So I had a bit of a splurge today and bought a couple of cds from various record labels.
I love buying music direct from the artist or the label; it gives me a sense of enormous well-being. It feels like fair-trade or something. I get stuff cheaper, they get more money. Everybody's happy, except rough trade who keep having to find new reasons to exist (cafe, bike racks, guitar strings, a one-day-a-week gourmet synthesiser shop; literally every time i go in, there's a new stupid, desperate thing in that shop).
But this particular shopping trip has given me a bad taste in my mouth.
I've recently got more into vinyl. I needed a good record player, so I bought one, so I thought I might as well make the change to 12" as my main listening avenue (other than mp3, obviously). So I've started looking for the vinyl option more.
But both Monotreme and Probe Plus records have thwarted me, by 'giving away' the cd with the vinyl. I don't want two copies of most albums (a couple i've bought in both formats... stupid, i know). I can buy the cd without the vinyl; I can't buy the vinyl without the cd.
Just give me the vinyl and the mp3s (or flacs). That covers all my bases - the lounge for the vinyl, everywhere else for the mp3s. What do I need the cd for as well? It sounds just the same as the soft copy, but takes up space. The vinyl copy sounds different and better (I actually think this now, after comparing analogue and digital versions of Cephalic Carnage's 'Anomalies'). How ever much I can save by not including the cd in the package, I'd like to save that money please. It must be an actual number, cds can't be so cheap as to be free.

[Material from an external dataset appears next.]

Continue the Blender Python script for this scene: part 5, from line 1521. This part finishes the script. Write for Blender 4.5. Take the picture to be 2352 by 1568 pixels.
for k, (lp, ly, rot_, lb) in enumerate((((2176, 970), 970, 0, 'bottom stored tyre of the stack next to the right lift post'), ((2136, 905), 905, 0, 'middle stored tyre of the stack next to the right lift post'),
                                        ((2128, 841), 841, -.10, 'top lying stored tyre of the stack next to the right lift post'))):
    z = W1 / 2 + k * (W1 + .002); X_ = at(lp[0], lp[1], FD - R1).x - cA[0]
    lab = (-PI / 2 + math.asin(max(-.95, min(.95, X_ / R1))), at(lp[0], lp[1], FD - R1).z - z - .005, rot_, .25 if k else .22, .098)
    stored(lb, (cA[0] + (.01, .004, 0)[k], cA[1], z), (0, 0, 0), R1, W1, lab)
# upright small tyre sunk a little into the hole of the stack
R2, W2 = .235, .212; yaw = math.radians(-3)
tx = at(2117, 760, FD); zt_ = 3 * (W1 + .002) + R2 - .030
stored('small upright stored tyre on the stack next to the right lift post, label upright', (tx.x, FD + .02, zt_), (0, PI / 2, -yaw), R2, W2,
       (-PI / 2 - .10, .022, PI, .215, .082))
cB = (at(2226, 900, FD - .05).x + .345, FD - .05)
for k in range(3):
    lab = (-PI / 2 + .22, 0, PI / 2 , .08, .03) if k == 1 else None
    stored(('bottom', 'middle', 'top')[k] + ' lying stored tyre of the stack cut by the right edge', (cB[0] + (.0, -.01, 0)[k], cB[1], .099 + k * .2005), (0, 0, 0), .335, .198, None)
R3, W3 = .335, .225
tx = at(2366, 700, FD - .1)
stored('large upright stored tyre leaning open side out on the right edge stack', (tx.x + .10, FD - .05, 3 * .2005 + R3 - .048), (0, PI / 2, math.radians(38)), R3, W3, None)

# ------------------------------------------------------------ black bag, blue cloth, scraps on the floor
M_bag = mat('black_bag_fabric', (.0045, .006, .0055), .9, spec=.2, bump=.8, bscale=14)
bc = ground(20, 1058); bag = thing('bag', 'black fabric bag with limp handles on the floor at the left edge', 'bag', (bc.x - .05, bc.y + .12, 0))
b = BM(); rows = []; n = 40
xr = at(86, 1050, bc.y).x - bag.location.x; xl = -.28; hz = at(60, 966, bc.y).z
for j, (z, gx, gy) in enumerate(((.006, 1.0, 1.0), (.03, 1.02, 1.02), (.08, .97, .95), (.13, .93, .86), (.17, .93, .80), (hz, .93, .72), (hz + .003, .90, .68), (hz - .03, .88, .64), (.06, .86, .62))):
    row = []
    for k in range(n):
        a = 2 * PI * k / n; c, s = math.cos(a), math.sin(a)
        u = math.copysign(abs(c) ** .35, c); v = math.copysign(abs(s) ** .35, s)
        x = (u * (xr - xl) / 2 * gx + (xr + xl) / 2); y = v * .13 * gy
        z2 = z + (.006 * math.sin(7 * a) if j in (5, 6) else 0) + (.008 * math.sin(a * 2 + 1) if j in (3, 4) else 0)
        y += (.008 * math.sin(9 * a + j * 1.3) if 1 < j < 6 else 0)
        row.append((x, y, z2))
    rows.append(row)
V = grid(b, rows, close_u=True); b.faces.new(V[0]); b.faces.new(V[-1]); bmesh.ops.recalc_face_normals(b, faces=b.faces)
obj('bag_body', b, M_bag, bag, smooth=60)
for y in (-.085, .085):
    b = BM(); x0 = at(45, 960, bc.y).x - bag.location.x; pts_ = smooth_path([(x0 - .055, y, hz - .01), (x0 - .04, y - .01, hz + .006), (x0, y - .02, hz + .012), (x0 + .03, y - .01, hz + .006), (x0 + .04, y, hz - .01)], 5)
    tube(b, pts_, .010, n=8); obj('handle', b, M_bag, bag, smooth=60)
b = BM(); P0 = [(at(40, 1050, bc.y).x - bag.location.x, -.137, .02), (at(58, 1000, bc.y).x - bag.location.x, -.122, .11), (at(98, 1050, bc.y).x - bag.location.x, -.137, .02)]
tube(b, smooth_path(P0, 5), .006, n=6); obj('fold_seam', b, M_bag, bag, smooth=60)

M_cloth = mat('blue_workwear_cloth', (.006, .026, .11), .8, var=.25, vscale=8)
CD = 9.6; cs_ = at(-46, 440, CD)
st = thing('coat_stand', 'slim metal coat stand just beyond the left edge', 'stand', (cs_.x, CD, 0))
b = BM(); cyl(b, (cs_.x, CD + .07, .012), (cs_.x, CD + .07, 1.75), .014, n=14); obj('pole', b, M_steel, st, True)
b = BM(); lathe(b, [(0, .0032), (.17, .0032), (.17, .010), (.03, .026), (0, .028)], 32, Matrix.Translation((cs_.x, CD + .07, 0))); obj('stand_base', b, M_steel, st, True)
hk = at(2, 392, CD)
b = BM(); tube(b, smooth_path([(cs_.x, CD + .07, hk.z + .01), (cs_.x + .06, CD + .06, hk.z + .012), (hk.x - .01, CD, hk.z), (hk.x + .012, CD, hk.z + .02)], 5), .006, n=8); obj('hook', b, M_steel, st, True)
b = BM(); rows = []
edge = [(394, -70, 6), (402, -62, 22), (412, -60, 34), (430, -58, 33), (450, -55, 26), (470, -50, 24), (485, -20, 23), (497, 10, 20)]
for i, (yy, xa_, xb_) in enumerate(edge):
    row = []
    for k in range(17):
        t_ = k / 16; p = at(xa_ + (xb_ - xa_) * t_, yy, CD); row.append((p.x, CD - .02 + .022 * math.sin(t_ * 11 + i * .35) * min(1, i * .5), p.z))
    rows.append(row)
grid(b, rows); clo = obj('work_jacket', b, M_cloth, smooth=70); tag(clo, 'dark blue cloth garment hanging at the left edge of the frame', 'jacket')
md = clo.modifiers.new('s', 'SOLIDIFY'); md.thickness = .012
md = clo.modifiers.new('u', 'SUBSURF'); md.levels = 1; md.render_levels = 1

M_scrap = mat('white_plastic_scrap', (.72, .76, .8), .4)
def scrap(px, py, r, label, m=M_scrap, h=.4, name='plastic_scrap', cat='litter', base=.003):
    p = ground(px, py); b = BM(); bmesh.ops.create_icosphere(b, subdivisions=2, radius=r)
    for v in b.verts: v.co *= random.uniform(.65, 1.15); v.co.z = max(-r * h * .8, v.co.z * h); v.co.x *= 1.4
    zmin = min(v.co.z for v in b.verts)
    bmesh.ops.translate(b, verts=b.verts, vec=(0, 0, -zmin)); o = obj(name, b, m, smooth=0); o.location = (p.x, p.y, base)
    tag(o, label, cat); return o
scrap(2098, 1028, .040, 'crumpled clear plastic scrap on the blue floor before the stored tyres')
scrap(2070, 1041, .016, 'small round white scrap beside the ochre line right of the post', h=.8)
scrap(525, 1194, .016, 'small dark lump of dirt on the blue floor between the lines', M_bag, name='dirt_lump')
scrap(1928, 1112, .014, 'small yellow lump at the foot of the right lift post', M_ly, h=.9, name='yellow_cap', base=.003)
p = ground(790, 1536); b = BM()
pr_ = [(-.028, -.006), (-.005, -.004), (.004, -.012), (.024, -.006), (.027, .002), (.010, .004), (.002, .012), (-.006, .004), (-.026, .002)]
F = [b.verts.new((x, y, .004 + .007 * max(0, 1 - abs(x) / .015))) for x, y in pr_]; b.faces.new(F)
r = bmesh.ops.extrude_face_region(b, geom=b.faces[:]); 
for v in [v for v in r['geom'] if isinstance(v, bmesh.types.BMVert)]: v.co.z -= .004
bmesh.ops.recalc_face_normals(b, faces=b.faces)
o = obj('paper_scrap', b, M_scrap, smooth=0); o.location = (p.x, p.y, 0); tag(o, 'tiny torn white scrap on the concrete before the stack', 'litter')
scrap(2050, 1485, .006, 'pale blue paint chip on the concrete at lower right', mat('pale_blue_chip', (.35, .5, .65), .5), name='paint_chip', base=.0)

So because of the lack of a pure vinyl (plus mp3) option, I've resorted to buying the cd version of two albums. It seems really wrong, but I just don't want two of every album. Vinyls are big enough as it is, without me having to store the cd as well.
Or am I looking a gift horse in the mouth? Is the cd version really really free?
3 comments:
Another way of looking at it is that you have an infinite number of copies, two of which are physical. You could always try lending the CD to people and asking them to buy it if they like it.
You could just give the CD away for free as a double good deed. One for promoting the people you like and if the lucky person likes the band, voi la, the win.
Advice taken. I decided that free cd copies make great presents, so I cancelled my monotreme order, so as to order the vinyl.
But then they put a £3 delivery charge on top of the vinyl order, compared to none on the cd version; meaning it was £7 more in total, which I could buy a whole nother album for. It was bad enough before, but the vinyl is not worth nearly twice the price.